Перепрыгивая через груды камня, путаясь в телефонной проволоке, сваленной вместе со столбами, чуть не проваливаясь в оголенные канонадой подвалы, мы бегом направились к этой трубе.
Я не знаю, как назвать чувства, охватившее нас в эту минуту, удивлением или восторгом, но сопротивляться этому чувству мы не могли и, забыв обо всем, бежали к трубе.
Мы увидели высокое, обожженное, закопченное войной здание. Стены его были насквозь пробиты снарядами. В воротах нас остановил седой, строгий старик, долго звонивший куда-то, спрашивая, можно ли нас пропустить.
Двор был изрыт воронками. В другом его конце по дощатым ступеням мы спустились под землю.
Бархатная, домашнего вида портьера отделяла узкий коридор от небольшого помещения, где на стенах висели контрольные приборы, сигнальные лампы, еще непонятные нам циферблаты с дрожащими стрелками, рубильники, бегущие по карнизу провода.
Следующее помещение представляло собой нечто среднее между обычным городским кабинетом и жильем аккуратного холостяка. Как странно видеть все это в хаосе уличных схваток осажденного немцами города. Чувствовалось, что люди не только работают здесь, но и живут, и живут прочно, отнюдь не собираясь отсюда уходить.
Многие вещи, видно, были принесены из дома. Ковры, скатерть с цветной бахромой на одном из столов, шахматы, мандолина. Рядом с мандолиной лежала ручная граната. Были даже картины, я почему-то запомнил их: портрет Пугачева работы неизвестного художника и "Допрос революционерки" В. Маковского. Тут же стояли телефоны и радиоприемник, разложенные стопками технические справочники. Однако между справочниками заблудилась и беллетристика, - значит, людям здесь часто не спится. Один из сидевших за столом проверил наши документы и сказал:
- Вы находитесь на командном пункте Сталинградской электростанции...
После всего, что произошло .в те месяцы в Сталинграде, это знакомое слово прозвучало как из далекого, забытого, милого прошлого. В Сталинграде мы видели обагренные кровью камни; и камень рассыпался, а люди держались, и домов уже не было, стен не было, ничего не было, а люди держались; и то, что называлось городом, были люди, которые его держали.
И здесь-то, в огне грандиозной битвы, с дымом войны смешивала свой спокойный, плотный дым живая, работающая, излучающая свет электростанция.

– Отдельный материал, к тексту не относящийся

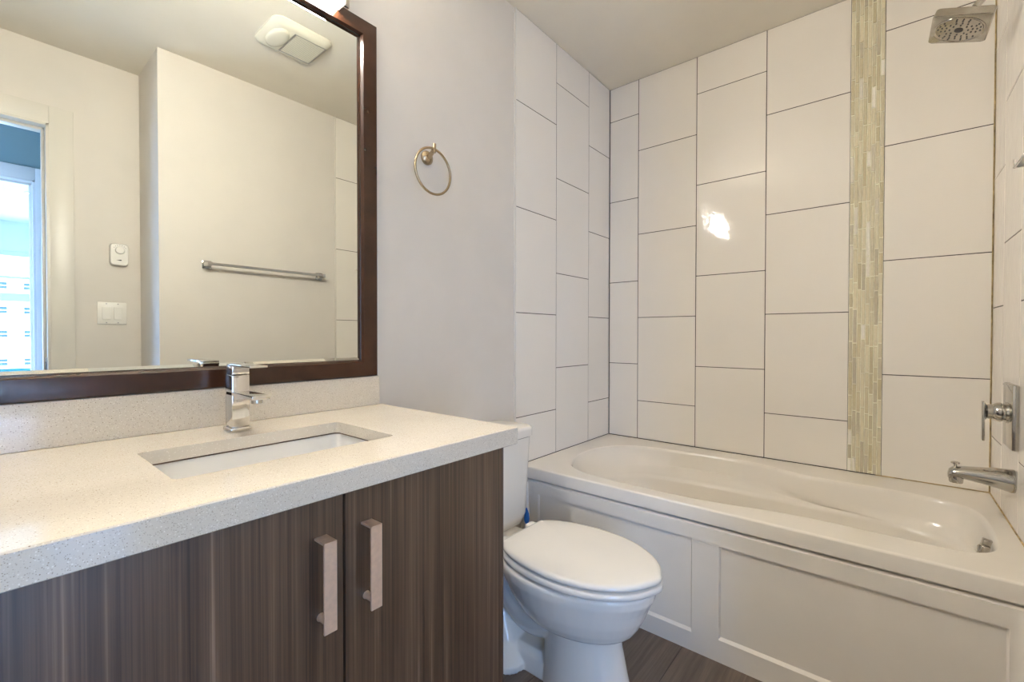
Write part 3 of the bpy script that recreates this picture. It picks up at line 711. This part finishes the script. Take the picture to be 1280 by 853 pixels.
bm = B(); loft(bm, [[Vector((x, yc-.014, zc-.030)), Vector((x, yc+.006, zc-.033)), Vector((x, yc+.010, zc-.030)), Vector((x, yc+.006, zc-.027))] for x in (XD-.0235, XD-.0252)]); finish('logo_mark', bm, black_m, th)

sw = thing('light_switch', 'white double rocker switch plate below the thermostat', 'switch', (XD, -1.879, 1.168))
bm = B(); yc2, zc2 = -1.880, 1.169
box(bm, XD-.006, XD, yc2-.058, yc2+.058, zc2-.057, zc2+.057, .002, 2)
for s in (-.023, .023):
    for q in (-.049, .049): lathe(bm, [(.003, 0), (.003, .0012), (.001, .0014)], (XD-.006, yc2+s, zc2+q), (-1, 0, 0), 10, 1)
finish('face_plate', bm, [white_pl, hinge_m], sw)
for s in (-.023, .023):
    bm = B(); box(bm, XD-.0085, XD-.004, yc2+s-.0165, yc2+s+.0165, zc2-.033, zc2+.033, .001, 1, 0, Matrix.Rotation(math.radians(2.0), 3, 'Y')); finish('rocker', bm, white_pl, sw)

# ------------------------------------------------------------ bedroom spot, balcony rail, building across the street
cs = thing('ceiling_spot', 'small round recessed ceiling spot in the bedroom, seen in the mirror', 'light', (5.31, -1.965, CEIL))
bm = B(); lathe(bm, [(.001, 0), (.055, 0), (.055, .006), (.042, .008), (.040, .004), (.001, .004)], (5.31, -1.965, CEIL), (0, 0, -1), 28); rg = finish('ring', bm, white_pl, cs)
bm = B(); lathe(bm, [(.001, 0), (.038, 0), (.038, .0015), (.001, .002)], (5.31, -1.965, CEIL-.004), (0, 0, -1), 28); finish('lens', bm, spot_m, cs)

br = thing('balcony_railing', 'green metal balcony railing outside the bedroom window, seen in the mirror', 'railing', (7.6, -2.4, -.1))
bm = B(); box(bm, 7.25, 8.0, -3.1, -.2, -.2, -.1); finish('balcony_slab', bm, facade_m, br)
bm = B(); box(bm, 7.88, 7.94, -3.1, -.2, .56, .60, .005); box(bm, 7.88, 7.94, -3.1, -.2, .49, .515, .005); finish('rail', bm, rail_m, br)
for y in (-3.05, -1.9, -.6):
    bm = B(); box(bm, 7.89, 7.93, y-.02, y+.02, -.1, .56); finish('post', bm, rail_m, br)
bd = thing('apartment_building', 'pale apartment block with rows of windows across the street, seen in the mirror', 'building', (80, 0, -14))
bm = B(); box(bm, 80, 92, -22, 24, -14, 7.9); wl_ = finish('facade', bm, facade_m, bd)
bm = B(); box(bm, 79.6, 92.2, -22.4, 24.4, 7.9, 8.15); finish('roof_edge', bm, facade_band, bd)
bm = B(); box(bm, 79.5, 80, -22, 24, 5.15, 6.1); finish('balcony_band', bm, facade_band, bd)
for zc in (7.0, 4.05, 1.2, -2.2, -5.4):
    for k in range(-3, 4):
        y = -.4+k*2.6
        bm = B(); box(bm, 79.85, 80.02, y-.7, y+.7, zc-.48, zc+.48); f_ = finish('window', bm, facade_m, bd)
        bm = B()
        for q in (-1, 1): box(bm, 79.8, 79.9, y-.62, y+.62, zc+q*.22-.17, zc+q*.22+.17)
        finish('pane', bm, pane_m, f_)
bm = B(); box(bm, 7.3, 80, -40, 40, -14.2, -14); g_ = finish('ground', bm, facade_m); g_['kind'] = 'structure'; g_['label'] = 'pale street below the bedroom window'; g_['category'] = 'ground'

На линии фронта, в тридцати минутах ходьбы от штаба пехотной дивизии, упрятанного в железнодорожную насыпь, странно было видеть штатских людей в пиджаках, полосатых или клетчатых брюках, в замасленных кепках - людей, ходивших вразвалку, совсем не по-военному, с движениями размашистыми, способных во время разговора взять вас за пуговицу шинели и вертеть ее рассеянно, похудевших, осунувшихся; но тех же, каких мы видели до отъезда на фронт. Как давно мы не встречались с ними!
- Сталинградская ГРЭС, - повторил один из них, и он сказал это с гордостью. Это был главный инженер электростанции Константин Васильевич Зубанов, очень еще молодой, с живым блеском в глазах, внешне спокойный, но, видимо, сдерживавший громадное нервное напряжение, сжигавшее его изнутри. И он, и те, кто его окружал, и те, кто стоял на вахте в цехах, несмотря на свои галстуки и кепки, были людьми войны.
ГРЭС была участком фронта.
Больше того, она была на передней линии фронта, гитлеровцы охотились за нею, чтобы погасить ее свет. У гитлеровцев было тогда много железа, несущего смерть, много пушек, дальнобойных, тяжелых, и они могли раздавить станцию и ее людей.
Охоту за электростанцией гитлеровцы начали с первых дней осады. В августе 1942 года они совершили воздушный налет на Красноармейск и попутно на ГРЭС. Первые две бомбы разорвались над третьей турбиной. Разрушенные взрывом перекрытия, части крыши и свода обрушились на машину. Там был человек, работавший на станции десять лет без перерыва. Скотников. Избитый осколками железа и камня, весь в ссадинах и в крови, он испытал на себе первый внезапный удар войны, но в эти минуты продолжал делать то, что делал все десять лет каждый день, - он удержал машину в работе.
Вторая бомба убила слесаря турбинного цеха Парамонова и тяжело ранила любимца всей станции, пятнадцатилетнего ученика слесаря Колю Сердюкова.